India goes to the polls in the world's biggest general election

Votes are being cast in 21 states on Friday, and the process will take place over the course of the next six weeks, ITV News Foreign Correspondent Emma Murphy reports

Voting in the world's largest general election starts today in India, where almost one billion people will cast their votes for the next prime minister.

Votes are being cast in 21 states on Friday, and the process will take place over the course of the next six weeks, with the result announced on June 4.

Nearly 970 million people - more than 10% of the global population - will elect 543 members to the lower house of parliament.

Incumbent Prime Minister Narendra Modi and his Hindu nationalist Bharatiya Janata Party (BJP) are widely expected to take on a third five-year stint in office.

Voters started to queue up at polling stations before they were allowed in at 7 am, from the Himalayan mountains to the Andaman Islands.

People are expected to travel to their local polling stations by whatever means they can, whether that's by car, bus, taxis, motorbike, boat, camel, buffalo or on foot.

Once people have cast their vote their forefinger is daubed in indelible ink ink to prevent duplicate voting or fraud.

Around a quarter of the population cannot read so each party has its own symbol which appears on the ballot papers.

The BJP for example has a lotus flower, while the Congress Party's symbol is a raised open palm. The logos of other parties include a broom and a mango.

Voters in hot and humid Chennai, the capital of Tamil Nadu state, quickly filled the city's nearly 4,000 polling booths.

A polling official puts indelible ink on a woman's finger during the first round of voting of India’s national election in Chennai. Credit: AP

Many said they were voting for a change in federal government given rising prices, unemployment and religious polarisation stoked by the BJP.

“First thing I came to vote for is to have a country without any religious disharmony. In Tamil Nadu, Hindus, Muslims, Christians, we're all together. And this unity should grow," Mary Das, 65, said while she was waiting to vote.

The BJP has long struggled to capture votes in the state, where two powerful regional parties - the Dravida Munnetra Kazhagam and All India Anna Dravida Munnetra Kazhagam - typically dominate.

The BJP had no success in 2019, and won just one seat in 2014.

Hindu holymen queue up to cast their votes in the northern city of Haridwar. Credit: AP

Voting is also taking place in the northeastern state of Manipur, where a year of near-civil war has triggered ethnic violence. Mobs have rampaged through villages and torched houses and more than 150 people have been killed.

This election is seen as one of the most consequential in India’s history and will test the limits of 73-year-old Modi's political dominance.

If he wins, he’ll be only the second Indian leader to retain power for a third term, after Jawaharlal Nehru, the country’s first prime minister.

Under Narendra Modi, India has become the world's fastest growing major economy but even as India's growth has soared by some measures, the Modi government has struggled to create enough jobs for young Indians, and instead has relied on welfare programmes such as free food and housing to attract voters.

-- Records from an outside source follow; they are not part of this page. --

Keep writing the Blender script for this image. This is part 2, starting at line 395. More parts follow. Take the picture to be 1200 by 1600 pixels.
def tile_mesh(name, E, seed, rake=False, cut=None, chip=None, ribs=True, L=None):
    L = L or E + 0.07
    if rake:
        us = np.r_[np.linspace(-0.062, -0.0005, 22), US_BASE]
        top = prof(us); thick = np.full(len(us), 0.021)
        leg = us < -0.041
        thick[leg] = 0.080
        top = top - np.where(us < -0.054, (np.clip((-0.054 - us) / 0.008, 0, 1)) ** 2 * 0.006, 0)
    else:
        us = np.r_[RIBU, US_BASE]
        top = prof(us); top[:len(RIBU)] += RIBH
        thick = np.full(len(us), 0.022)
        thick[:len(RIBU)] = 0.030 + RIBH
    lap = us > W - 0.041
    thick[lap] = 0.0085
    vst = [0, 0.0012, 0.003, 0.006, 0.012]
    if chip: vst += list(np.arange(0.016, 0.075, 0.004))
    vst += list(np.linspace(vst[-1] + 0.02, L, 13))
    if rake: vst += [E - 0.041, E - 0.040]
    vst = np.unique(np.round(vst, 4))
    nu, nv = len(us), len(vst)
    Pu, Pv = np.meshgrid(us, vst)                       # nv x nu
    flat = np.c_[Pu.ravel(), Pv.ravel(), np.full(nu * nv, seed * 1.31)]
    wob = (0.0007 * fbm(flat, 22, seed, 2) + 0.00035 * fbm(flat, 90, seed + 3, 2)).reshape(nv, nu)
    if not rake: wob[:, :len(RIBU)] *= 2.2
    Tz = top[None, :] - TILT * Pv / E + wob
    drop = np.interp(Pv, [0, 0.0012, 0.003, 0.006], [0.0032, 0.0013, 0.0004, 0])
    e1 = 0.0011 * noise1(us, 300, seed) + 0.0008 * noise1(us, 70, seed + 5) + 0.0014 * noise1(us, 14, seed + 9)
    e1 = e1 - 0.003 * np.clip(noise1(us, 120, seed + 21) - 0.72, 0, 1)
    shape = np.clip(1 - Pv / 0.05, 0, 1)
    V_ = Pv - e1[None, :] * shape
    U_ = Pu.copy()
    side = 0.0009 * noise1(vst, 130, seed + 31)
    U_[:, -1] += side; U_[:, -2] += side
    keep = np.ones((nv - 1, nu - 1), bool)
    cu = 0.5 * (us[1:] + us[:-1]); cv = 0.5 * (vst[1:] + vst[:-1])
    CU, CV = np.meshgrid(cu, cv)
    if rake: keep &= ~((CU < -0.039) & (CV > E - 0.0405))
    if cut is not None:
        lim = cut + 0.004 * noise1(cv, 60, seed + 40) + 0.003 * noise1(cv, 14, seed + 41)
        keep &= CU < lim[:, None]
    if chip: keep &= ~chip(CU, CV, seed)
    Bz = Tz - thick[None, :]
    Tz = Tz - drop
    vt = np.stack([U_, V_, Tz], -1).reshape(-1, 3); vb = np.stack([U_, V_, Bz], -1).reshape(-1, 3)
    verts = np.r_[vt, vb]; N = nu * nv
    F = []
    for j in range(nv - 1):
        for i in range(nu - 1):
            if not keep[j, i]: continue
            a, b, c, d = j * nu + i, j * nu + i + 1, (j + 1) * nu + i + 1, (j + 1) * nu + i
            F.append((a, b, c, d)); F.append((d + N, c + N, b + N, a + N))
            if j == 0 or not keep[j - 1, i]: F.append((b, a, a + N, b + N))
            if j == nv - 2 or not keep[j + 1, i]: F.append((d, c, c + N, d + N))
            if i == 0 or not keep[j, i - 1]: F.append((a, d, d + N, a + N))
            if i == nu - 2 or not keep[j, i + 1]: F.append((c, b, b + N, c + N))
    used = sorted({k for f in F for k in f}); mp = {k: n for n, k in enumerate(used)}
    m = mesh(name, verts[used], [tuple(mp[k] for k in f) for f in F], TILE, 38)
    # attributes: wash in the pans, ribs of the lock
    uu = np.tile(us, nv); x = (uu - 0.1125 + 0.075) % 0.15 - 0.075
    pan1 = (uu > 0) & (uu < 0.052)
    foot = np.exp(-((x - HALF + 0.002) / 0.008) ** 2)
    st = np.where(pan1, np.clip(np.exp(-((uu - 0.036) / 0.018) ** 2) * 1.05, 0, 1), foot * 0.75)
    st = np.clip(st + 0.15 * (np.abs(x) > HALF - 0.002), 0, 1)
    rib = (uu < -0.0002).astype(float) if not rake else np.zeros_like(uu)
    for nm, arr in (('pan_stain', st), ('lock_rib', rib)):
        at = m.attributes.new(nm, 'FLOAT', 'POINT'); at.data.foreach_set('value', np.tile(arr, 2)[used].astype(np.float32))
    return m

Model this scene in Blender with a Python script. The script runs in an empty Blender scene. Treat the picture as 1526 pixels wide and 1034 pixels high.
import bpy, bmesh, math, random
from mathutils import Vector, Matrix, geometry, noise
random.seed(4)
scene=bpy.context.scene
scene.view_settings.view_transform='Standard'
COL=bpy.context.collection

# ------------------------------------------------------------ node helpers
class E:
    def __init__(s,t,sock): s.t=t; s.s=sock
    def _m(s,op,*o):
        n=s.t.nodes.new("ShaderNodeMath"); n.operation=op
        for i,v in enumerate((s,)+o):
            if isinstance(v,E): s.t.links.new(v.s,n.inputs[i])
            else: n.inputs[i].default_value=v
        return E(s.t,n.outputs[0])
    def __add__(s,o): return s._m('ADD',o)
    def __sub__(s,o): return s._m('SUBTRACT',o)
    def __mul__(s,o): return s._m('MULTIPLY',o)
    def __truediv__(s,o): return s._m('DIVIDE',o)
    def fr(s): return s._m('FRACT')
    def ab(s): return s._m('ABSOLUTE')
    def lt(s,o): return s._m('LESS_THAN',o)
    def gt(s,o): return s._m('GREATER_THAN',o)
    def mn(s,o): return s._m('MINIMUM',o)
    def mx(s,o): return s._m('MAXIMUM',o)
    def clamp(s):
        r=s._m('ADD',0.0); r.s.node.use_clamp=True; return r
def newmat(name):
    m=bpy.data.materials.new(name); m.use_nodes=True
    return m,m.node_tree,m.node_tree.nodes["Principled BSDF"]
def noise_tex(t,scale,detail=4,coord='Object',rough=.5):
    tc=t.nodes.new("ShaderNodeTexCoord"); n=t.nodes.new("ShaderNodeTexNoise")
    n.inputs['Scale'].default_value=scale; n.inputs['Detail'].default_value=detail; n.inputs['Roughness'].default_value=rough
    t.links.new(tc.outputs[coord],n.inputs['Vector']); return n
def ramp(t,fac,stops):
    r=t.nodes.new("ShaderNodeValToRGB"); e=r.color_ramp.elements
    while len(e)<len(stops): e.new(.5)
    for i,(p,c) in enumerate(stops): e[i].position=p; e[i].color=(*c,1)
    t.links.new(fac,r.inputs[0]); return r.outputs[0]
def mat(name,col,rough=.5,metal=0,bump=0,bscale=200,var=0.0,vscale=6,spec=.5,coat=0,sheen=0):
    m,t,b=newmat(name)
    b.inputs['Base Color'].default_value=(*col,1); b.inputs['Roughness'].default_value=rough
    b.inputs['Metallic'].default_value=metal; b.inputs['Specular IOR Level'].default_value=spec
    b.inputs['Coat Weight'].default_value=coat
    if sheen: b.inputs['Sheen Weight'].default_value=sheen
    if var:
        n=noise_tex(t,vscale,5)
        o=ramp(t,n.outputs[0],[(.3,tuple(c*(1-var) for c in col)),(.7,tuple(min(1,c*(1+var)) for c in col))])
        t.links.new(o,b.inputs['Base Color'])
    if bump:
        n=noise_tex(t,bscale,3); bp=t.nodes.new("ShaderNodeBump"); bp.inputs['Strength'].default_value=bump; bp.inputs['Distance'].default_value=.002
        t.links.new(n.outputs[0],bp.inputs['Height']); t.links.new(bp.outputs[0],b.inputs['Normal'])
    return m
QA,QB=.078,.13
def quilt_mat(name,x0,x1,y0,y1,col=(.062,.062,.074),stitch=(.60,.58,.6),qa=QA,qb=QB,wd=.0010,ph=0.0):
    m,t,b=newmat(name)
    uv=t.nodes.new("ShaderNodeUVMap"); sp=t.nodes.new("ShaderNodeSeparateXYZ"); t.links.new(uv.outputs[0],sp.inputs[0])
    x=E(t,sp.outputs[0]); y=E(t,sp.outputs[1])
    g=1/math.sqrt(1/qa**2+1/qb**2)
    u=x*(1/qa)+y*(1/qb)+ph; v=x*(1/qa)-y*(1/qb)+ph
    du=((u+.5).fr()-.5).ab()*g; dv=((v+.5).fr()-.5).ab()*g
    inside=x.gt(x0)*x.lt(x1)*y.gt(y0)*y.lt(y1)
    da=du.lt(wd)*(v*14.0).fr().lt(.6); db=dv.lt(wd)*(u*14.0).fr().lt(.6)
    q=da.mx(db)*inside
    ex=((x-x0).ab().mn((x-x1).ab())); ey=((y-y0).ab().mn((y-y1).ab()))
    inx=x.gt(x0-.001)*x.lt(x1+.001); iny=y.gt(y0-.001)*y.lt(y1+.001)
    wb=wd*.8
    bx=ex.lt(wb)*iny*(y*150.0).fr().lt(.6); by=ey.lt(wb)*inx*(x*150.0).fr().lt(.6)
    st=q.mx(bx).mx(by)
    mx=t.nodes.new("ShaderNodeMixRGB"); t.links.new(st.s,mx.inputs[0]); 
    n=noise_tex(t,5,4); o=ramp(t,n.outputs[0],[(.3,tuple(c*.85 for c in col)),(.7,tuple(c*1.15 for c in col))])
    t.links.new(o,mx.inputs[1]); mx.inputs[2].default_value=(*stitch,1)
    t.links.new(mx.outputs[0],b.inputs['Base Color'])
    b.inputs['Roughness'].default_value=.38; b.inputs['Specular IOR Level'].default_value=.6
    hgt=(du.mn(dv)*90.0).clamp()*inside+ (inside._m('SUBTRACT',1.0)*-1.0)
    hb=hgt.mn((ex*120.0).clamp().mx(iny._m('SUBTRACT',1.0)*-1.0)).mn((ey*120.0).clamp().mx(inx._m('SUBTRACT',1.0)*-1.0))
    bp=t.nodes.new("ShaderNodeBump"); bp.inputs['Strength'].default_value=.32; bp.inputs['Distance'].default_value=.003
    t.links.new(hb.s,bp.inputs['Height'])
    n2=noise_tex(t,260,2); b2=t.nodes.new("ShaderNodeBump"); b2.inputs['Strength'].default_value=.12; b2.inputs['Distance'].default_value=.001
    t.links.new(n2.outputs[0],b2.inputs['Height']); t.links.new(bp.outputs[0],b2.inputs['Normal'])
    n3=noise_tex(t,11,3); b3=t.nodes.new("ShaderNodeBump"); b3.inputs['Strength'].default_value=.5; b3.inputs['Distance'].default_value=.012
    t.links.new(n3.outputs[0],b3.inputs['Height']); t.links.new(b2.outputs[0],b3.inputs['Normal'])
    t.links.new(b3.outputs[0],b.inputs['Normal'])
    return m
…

Bharatiya Janata Party (BJP) supporters wear masks of Indian Prime Minister Narendra Modi during an election rally. Credit: AP

Modi has ramped up the Hindu nationalist rhetoric on the campaign trail, and has sought to present himself as a global leader.

His ministers tout him as the steward of a surging India, while his supporters celebrate his campaign promise to make India a developed nation by 2047, when it marks 100 years of independence.

The opposition, and critics, also warn that Modi has turned increasingly illiberal.

They accuse Modi of using tax authorities and the police to harass the opposition, and fear that a third term could undermine India's democracy.

People stand in queue to cast their votes during the first round of polling of India's national election in Bahona village, Jorhat. Credit: AP

His Hindu nationalist politics, they argue, has bred intolerance and threatens the country's secular roots.

The main challenger to the BJP and Modi is the Indian National Congress, which had governed the country for many of the 77 years since the country's independence.

After support for the party weakened, it formed a coalition with other opposition parties to form the Indian National Developmental Inclusive Alliance (INDIA).

The coalition has fielded a single primary candidate in most constituencies, but has been troubled by ideological differences and personality clashes and its more than 20 parties have not yet put forward a candidate.